И город влюбился! Премьера, которая откладывалась дважды, состоялась наперекор всему, и восторгу публики и чикагских рецензентов не было предела! Прокофьев дирижировал первыми несколькими спектаклями, он же участвовал и в постановочных работах, так что театр был обязан ему не только как автору. Чикаго постановкой гордился, Нью-Йорк, где «Три апельсина» показали чуть позже, завидовал и потому воспринял оперу с раздраженной гримасой, укоризненно заметив, что каждый апельсин обошелся постановщикам в сорок три тысячи долларов: ну разве прилично тратить такие суммы на подобные затеи?.. Однако же в истории американской музыкальной культуры постановка прокофьевской оперы и по сей день остается памятной вехой: опера, которая обошла затем сцены всего мира, была написана по заказу американцев и у них поставлена впервые! Тогда, в начале двадцатых годов, когда Америка еще во многом жила «готовой» культурной пищей, привозившейся из Европы, это было событием значительным.

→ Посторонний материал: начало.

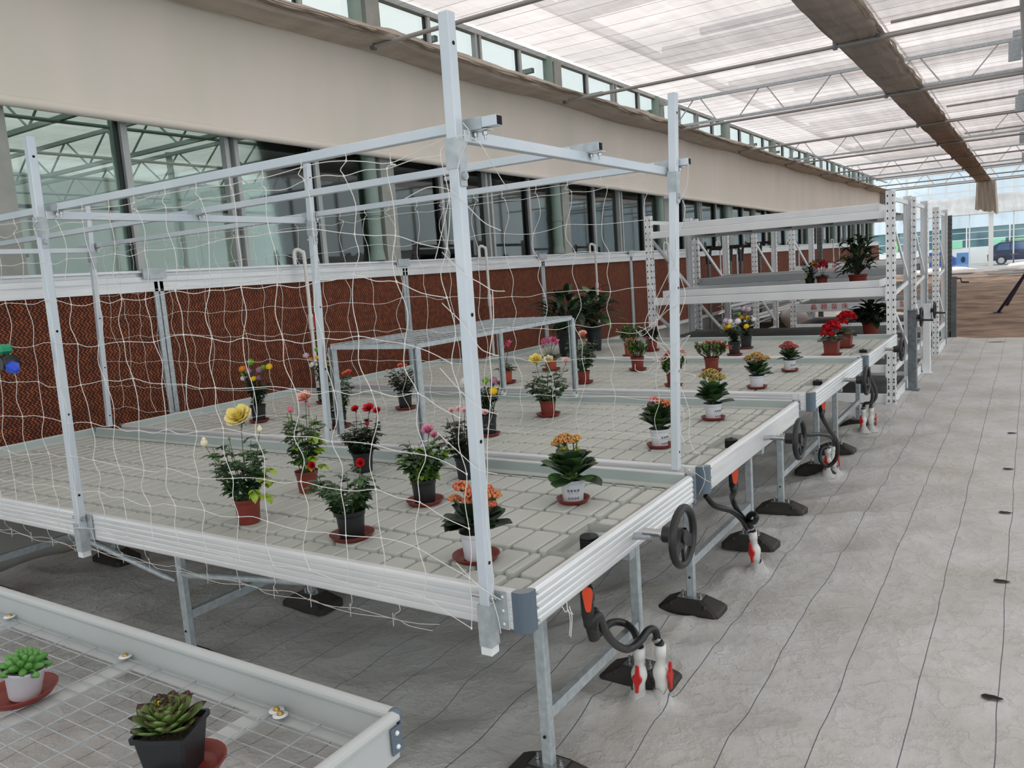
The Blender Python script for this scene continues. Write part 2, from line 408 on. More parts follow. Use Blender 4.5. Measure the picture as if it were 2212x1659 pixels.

Устав от подготовки оперы, от премьеры и от последующих спектаклей, дав целую серию концертов в разных городах, Прокофьев как будто остановился после долгого бега, чтобы передохнуть и собраться с мыслями. Мысли были неутешительные: гонорары дали ему лишь минимум возможного для житья на первое время; надежды, что тот же театр заключит с ним контракт на новую оперу, не сбылись; а вместо тщеславного упоения успехом «в голове шум от суеты и желание уехать работать куда-нибудь в спокойное место».

Возможно, это желание и было самым ценным результатом всего калейдоскопа аплодисментов, улыбок, рукопожатий и поздравлений, который сопровождал его в течение последнего года. Прокофьеву при его блистательной технике «стального» пианиста, так импонировавшей американцам, ничего не стоило срывать лавры легкого успеха, исполняя то, что нравится публике, и между заезженными номерами вставлять по нескольку своих пьес. Он и не подумал идти на это! Он никогда не поддавался ни кнуту злобной критики, ни прянику дешевого успеха. У него был свой путь, и он сам знал, что ему следует делать.